Obama: Time to Stop Listening to the ‘Bloggers and the Talking Heads’

"Let's work together to make government work better instead of treating it like an enemy."

With the U.S. government reopened after a near-unconditional surrender from congressional Republicans on more federal borrowing and Obamacare, President Barack Obama praised the federal government's importance to every American's life.

President Barack Obama speaks at the White House about the reopening of the U.S. government following the shutdown, Oct. 17, 2013. Obama warned that America's political dysfunction had encouraged its enemies and depressed its friends, and said the crisis had left "no winners" in Washington. (AFP/Getty Images)

"We hear all the time about how government is the problem," the president said Thursday at the White House, hours after signing an agreement reached between the Senate and House of Representatives.

He continued, "Well, it turns out we rely on it in a whole lot of ways. Not only does it keep us strong through our military and our law enforcement, it plays a vital role in caring for our seniors and our veterans, educating our kids, making sure our workers are trained for the jobs that are being created, arming our businesses with the best science and technology so they can compete with companies from other countries."

He even invoked the Founding Fathers in praise of an activist state.

"So let's work together to make government work better instead of treating it like an enemy or purposely making it work worse," Obama continued. "That's not what the founders of this nation envisioned when they gave us the gift of self-government."

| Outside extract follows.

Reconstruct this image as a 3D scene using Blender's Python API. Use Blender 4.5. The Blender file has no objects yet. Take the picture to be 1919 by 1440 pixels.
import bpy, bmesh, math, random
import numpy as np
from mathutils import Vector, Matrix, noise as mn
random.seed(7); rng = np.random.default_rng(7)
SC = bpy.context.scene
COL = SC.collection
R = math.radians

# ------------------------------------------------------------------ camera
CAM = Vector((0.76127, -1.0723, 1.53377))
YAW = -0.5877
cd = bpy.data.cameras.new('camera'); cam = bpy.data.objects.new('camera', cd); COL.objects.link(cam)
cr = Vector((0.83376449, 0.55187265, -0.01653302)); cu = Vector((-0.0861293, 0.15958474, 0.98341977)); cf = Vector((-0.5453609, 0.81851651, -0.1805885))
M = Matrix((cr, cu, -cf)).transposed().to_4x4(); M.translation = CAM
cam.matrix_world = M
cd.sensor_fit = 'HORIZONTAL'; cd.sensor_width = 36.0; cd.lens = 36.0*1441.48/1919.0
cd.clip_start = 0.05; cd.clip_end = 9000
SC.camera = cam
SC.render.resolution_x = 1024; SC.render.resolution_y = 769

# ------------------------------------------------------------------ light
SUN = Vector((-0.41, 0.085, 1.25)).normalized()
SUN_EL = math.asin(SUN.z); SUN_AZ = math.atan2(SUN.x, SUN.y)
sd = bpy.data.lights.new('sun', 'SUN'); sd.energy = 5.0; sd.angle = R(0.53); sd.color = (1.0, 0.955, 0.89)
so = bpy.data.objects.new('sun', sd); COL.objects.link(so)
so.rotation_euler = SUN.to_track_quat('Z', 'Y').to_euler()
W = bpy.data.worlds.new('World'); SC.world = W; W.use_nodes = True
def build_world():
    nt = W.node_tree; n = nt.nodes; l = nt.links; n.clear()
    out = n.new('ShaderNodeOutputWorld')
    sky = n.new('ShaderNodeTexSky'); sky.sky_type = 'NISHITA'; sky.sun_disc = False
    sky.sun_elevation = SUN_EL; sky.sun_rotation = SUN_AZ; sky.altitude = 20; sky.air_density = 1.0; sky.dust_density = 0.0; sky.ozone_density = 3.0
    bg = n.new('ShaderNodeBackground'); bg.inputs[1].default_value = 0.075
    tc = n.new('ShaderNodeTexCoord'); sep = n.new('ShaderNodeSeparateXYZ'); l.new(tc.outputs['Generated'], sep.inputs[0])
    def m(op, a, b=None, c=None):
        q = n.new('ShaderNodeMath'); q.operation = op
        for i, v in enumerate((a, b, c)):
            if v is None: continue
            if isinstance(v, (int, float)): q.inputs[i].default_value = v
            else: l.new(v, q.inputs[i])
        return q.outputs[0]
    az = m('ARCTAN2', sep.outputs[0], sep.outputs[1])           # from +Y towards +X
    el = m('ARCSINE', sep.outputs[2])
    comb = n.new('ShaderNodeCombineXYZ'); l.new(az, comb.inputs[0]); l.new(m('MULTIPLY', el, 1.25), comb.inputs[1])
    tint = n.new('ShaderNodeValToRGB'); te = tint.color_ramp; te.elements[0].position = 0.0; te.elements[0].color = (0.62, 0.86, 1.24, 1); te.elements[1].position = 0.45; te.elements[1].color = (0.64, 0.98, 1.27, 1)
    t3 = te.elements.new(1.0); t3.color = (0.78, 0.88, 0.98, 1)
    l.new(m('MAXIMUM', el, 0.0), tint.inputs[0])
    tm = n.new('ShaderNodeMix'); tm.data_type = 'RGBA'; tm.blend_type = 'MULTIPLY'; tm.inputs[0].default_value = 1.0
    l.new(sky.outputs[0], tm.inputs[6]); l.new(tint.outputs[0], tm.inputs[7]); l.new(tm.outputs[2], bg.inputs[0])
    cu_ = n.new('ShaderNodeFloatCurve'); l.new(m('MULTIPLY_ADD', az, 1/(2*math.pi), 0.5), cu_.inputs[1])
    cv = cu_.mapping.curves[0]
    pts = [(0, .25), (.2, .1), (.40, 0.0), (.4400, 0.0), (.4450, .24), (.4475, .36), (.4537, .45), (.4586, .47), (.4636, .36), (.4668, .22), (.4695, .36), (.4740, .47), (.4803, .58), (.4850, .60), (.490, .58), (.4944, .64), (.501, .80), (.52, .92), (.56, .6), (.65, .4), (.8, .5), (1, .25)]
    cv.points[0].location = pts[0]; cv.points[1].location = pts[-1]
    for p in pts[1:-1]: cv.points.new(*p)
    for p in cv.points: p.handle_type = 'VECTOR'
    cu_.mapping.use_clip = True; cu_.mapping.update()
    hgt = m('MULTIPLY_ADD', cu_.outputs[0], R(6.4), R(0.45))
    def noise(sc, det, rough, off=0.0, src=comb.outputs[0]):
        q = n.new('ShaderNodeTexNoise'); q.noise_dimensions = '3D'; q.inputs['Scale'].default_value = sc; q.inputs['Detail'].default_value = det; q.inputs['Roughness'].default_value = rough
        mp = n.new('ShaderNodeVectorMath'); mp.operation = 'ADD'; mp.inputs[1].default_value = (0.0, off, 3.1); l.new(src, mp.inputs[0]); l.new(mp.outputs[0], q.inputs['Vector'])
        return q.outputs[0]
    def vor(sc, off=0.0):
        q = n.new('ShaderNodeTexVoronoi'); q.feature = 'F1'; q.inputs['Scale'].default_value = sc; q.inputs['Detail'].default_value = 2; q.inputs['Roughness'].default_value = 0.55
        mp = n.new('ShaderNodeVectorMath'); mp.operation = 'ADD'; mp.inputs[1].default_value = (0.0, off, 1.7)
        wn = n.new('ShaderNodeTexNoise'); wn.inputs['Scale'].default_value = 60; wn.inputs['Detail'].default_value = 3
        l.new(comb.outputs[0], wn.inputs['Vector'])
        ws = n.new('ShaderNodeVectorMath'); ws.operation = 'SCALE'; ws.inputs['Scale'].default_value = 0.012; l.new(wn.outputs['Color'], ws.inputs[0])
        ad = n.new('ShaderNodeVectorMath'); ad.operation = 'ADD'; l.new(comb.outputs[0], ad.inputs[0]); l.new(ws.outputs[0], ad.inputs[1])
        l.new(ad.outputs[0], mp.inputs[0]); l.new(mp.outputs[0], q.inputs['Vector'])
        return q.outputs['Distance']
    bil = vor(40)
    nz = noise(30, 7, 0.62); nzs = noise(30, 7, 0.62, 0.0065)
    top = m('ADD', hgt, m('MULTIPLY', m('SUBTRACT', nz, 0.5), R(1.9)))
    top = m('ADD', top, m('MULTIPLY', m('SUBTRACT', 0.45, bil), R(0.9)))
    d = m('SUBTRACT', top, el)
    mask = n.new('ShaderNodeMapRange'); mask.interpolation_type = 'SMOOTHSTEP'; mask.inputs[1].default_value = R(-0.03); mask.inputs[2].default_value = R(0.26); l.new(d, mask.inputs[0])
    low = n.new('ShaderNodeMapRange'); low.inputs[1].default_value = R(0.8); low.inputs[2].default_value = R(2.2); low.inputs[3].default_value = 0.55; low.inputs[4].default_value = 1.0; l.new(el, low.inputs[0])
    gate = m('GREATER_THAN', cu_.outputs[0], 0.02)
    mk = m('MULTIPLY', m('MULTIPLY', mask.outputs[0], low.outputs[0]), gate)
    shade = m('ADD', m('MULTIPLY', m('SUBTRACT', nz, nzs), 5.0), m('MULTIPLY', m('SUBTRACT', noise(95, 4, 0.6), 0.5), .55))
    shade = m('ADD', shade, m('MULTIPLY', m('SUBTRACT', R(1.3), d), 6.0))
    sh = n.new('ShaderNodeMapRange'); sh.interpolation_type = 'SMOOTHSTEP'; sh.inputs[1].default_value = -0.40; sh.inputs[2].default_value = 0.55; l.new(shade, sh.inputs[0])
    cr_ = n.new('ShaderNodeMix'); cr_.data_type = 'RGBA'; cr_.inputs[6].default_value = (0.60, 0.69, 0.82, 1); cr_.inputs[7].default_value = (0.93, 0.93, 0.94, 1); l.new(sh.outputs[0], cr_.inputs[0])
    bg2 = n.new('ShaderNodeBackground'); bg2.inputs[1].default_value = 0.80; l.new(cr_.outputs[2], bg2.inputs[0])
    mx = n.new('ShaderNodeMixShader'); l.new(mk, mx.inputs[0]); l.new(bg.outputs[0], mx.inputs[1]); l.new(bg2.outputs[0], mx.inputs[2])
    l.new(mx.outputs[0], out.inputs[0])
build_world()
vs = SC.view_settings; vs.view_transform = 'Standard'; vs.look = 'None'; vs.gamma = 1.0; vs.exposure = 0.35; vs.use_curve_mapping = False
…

The president spoke in the State Dining Room of the White House to White House employees, some whom were furloughed during the shutdown.

"Welcome back. What you do is important. It matters. You defend our country overseas. You deliver benefits to our troops, who have earned them, when they come home. You guard our borders. You protect our civil rights," Obama said.

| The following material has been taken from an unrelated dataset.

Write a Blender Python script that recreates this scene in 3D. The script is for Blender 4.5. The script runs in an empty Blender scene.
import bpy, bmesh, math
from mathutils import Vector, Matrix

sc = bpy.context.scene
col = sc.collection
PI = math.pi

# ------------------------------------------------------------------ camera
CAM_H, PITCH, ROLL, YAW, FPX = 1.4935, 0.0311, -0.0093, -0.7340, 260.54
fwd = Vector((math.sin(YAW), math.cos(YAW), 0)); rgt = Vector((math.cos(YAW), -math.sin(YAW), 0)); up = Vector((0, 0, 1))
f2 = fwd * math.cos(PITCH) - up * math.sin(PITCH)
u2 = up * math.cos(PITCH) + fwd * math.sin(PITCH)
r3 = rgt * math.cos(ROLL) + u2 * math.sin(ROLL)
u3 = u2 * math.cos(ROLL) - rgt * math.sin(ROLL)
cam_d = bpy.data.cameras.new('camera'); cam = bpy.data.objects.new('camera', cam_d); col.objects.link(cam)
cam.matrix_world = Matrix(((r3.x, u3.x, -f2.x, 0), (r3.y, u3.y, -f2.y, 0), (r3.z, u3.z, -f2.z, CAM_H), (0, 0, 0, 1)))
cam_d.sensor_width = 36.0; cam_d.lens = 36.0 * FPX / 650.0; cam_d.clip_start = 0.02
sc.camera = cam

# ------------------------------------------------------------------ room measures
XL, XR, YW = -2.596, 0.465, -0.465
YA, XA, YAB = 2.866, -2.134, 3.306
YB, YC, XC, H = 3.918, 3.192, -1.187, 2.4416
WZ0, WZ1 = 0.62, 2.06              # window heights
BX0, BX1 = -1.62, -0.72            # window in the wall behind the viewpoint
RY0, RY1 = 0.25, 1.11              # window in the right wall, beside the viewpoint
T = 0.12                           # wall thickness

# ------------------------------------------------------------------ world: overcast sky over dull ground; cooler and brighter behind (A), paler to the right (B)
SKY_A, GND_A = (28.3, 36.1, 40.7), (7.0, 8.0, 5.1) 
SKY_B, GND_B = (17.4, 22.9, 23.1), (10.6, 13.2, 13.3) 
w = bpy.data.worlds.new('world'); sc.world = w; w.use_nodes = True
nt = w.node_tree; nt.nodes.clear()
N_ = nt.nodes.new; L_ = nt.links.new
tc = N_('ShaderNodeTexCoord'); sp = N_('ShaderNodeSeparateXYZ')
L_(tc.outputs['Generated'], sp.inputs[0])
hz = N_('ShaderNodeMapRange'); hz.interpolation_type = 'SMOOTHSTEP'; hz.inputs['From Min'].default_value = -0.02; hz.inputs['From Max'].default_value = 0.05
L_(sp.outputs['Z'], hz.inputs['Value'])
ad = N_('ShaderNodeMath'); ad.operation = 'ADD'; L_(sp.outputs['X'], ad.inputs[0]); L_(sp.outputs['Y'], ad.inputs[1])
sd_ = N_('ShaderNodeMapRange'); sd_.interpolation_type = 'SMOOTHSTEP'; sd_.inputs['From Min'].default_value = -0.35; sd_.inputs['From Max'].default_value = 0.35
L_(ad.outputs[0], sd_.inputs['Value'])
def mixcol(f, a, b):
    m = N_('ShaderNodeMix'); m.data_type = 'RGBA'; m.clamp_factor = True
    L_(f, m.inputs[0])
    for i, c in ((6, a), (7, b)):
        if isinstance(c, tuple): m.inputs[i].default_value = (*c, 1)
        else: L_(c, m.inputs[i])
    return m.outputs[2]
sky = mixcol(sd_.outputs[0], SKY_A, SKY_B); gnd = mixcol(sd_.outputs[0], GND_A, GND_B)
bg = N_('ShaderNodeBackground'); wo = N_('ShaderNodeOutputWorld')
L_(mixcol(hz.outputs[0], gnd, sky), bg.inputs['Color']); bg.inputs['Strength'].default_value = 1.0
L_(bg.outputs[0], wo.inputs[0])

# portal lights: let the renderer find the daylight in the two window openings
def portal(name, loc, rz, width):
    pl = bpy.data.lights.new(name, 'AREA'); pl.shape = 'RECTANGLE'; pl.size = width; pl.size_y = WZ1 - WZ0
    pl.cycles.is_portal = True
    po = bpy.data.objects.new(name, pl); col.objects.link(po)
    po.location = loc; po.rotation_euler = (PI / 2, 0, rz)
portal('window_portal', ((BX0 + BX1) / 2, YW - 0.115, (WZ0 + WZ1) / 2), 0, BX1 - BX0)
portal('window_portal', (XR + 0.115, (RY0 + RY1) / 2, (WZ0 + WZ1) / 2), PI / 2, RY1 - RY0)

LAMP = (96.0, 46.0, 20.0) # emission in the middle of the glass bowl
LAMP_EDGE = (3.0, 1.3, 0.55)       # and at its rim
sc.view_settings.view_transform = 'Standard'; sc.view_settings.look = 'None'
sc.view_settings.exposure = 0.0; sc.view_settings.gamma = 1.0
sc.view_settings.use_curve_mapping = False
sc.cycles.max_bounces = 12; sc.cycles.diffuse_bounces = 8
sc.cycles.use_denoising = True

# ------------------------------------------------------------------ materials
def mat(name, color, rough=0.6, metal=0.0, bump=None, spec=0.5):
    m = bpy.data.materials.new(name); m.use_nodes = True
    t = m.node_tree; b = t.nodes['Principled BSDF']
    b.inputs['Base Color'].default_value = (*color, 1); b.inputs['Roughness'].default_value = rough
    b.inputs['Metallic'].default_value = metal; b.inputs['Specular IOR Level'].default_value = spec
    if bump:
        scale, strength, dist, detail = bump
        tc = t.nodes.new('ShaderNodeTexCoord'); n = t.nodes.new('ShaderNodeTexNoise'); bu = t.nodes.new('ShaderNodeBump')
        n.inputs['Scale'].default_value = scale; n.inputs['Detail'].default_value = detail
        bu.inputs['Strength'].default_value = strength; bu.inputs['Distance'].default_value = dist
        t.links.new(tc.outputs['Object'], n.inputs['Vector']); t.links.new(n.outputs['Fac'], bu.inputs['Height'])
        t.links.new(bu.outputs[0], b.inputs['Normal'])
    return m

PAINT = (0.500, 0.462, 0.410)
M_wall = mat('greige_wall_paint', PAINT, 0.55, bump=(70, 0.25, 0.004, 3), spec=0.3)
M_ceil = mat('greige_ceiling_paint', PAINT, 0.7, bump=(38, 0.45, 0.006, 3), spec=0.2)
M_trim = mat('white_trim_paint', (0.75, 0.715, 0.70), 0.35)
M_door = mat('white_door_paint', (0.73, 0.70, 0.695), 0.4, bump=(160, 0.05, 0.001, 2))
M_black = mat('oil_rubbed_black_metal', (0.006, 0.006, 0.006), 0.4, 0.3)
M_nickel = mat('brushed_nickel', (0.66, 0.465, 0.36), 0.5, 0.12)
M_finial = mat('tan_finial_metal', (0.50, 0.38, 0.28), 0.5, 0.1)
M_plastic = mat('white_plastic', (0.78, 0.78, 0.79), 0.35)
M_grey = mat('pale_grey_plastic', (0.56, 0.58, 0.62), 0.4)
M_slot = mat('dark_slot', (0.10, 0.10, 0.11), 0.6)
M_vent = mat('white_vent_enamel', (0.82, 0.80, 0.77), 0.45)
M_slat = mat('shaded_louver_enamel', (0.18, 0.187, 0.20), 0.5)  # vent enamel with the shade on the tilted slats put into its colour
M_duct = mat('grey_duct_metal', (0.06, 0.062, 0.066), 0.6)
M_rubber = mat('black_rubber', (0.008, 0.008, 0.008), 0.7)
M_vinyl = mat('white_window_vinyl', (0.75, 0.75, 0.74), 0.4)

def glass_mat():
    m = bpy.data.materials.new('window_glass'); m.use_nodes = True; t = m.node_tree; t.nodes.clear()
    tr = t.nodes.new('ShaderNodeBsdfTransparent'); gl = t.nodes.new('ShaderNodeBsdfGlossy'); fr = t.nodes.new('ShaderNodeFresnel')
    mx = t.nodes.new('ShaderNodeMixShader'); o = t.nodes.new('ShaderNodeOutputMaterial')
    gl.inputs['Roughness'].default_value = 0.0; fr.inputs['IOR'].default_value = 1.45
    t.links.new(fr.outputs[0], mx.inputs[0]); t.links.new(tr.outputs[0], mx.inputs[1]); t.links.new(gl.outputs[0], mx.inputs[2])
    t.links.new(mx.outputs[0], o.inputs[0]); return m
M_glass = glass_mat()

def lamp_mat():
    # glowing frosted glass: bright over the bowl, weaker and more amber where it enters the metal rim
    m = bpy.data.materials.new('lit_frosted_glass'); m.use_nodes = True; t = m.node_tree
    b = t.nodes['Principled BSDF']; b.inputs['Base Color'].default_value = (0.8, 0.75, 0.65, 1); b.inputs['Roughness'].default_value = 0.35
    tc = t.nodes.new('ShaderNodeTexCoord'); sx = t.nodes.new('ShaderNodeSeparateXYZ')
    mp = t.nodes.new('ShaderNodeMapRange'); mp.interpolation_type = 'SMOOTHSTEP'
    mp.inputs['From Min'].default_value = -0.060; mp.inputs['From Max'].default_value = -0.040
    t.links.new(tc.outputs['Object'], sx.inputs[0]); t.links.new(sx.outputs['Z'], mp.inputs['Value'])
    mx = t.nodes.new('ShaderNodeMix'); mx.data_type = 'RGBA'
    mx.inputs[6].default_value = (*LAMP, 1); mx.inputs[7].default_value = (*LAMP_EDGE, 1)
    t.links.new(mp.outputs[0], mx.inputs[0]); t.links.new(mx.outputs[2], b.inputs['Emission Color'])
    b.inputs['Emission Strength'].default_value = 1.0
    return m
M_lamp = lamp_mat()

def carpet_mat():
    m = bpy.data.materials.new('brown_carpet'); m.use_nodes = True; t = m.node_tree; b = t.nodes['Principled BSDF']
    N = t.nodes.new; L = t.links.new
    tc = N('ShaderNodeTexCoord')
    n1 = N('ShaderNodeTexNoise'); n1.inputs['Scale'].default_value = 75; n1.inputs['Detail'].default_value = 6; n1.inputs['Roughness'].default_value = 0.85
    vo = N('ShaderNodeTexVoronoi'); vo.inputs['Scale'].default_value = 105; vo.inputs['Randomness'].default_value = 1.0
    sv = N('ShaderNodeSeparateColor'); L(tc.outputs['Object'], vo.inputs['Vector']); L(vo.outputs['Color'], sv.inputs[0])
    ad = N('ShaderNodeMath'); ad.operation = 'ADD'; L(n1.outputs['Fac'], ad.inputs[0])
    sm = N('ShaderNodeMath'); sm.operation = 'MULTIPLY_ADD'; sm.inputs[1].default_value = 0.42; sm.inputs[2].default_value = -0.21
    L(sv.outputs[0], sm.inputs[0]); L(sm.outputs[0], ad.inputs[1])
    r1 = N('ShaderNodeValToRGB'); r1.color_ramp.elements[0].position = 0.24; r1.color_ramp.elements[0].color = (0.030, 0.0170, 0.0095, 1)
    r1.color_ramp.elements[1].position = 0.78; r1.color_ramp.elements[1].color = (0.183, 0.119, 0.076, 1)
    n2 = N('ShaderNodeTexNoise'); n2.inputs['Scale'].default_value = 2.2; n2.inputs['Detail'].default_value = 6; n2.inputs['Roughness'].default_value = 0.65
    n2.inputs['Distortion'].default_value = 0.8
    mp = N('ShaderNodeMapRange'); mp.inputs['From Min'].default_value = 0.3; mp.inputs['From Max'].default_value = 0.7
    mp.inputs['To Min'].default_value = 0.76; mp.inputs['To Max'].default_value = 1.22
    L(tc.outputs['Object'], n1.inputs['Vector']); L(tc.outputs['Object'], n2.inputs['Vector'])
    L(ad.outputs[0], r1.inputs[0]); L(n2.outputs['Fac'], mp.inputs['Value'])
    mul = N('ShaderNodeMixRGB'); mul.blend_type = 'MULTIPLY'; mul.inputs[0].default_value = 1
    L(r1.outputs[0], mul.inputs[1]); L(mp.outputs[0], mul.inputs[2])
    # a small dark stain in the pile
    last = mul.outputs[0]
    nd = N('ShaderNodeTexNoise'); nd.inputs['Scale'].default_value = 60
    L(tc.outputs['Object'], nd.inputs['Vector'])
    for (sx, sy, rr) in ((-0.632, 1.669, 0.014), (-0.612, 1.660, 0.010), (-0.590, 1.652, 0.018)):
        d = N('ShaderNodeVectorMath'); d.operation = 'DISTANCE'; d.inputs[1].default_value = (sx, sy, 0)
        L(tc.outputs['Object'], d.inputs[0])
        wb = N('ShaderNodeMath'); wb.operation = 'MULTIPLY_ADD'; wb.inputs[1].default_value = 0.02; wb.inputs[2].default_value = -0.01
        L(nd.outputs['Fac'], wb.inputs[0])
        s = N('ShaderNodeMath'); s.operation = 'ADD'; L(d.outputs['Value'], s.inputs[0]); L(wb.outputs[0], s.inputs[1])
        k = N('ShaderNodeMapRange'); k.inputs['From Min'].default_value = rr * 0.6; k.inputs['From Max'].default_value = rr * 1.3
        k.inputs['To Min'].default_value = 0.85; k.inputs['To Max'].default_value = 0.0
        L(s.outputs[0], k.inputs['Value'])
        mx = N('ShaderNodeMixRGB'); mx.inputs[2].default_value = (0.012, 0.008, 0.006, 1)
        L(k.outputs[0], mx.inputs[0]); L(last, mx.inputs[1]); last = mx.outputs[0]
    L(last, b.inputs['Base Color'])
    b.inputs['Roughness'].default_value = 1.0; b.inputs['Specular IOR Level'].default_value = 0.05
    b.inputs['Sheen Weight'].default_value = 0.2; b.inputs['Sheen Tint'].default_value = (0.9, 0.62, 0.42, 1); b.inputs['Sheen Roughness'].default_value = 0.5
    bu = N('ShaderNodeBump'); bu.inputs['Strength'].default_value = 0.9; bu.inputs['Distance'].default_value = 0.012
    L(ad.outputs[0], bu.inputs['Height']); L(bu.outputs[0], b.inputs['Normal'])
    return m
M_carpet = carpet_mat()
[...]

On Wednesday night, the Senate and House voted overwhelmingly for a bill to reopen the government until another deal is reached in mid-January, and increase the debt limit until February. The federal debt is just below $17 trillion. Obama signed the bill after midnight.

Democrats staved off attempts by a divided Republican Party to defund or delay parts of Obama's signature health care law.

On Thursday morning, White House chief of staff Denis McDonough greeted returning workers who were furloughed during the shutdown as they entered the Eisenhower Executive Office Building next to the White House. Meanwhile, Vice President Joe Biden greeted workers returning to the Environmental Protection Agency.

During the shutdown, approval rating for Republicans dropped to 28 percent, and to 37 percent for Obama. The president acknowledged public frustration with Washington.

"Now that the government has reopened and this threat to our economy is removed, all of us need to stop focusing on the lobbyists, and the bloggers, and the talking heads on radio and the professional activists who profit from conflict, and focus on what the majority of Americans sent us here to do, and that's grow this economy, create good jobs, strengthen the middle class, educate our kids, lay the foundation for broad-based prosperity and get our fiscal house in order for the long haul," Obama said.

Setting the agenda forward, Obama called for a negotiated budget deal, a farm bill and comprehensive immigration reform -- which the Senate passed earlier this year but appears unlikely to pass the House.

"The majority of Americans think this is the right thing to do and it's sitting there waiting for the House to pass it," Obama said of immigration reform. "Now, if the House has ideas on how to improve the Senate bill, let's hear them. Let's start the negotiations. But let's not leave this problem to keep festering for another year or two years or three years. This can and should get done by the end of this year."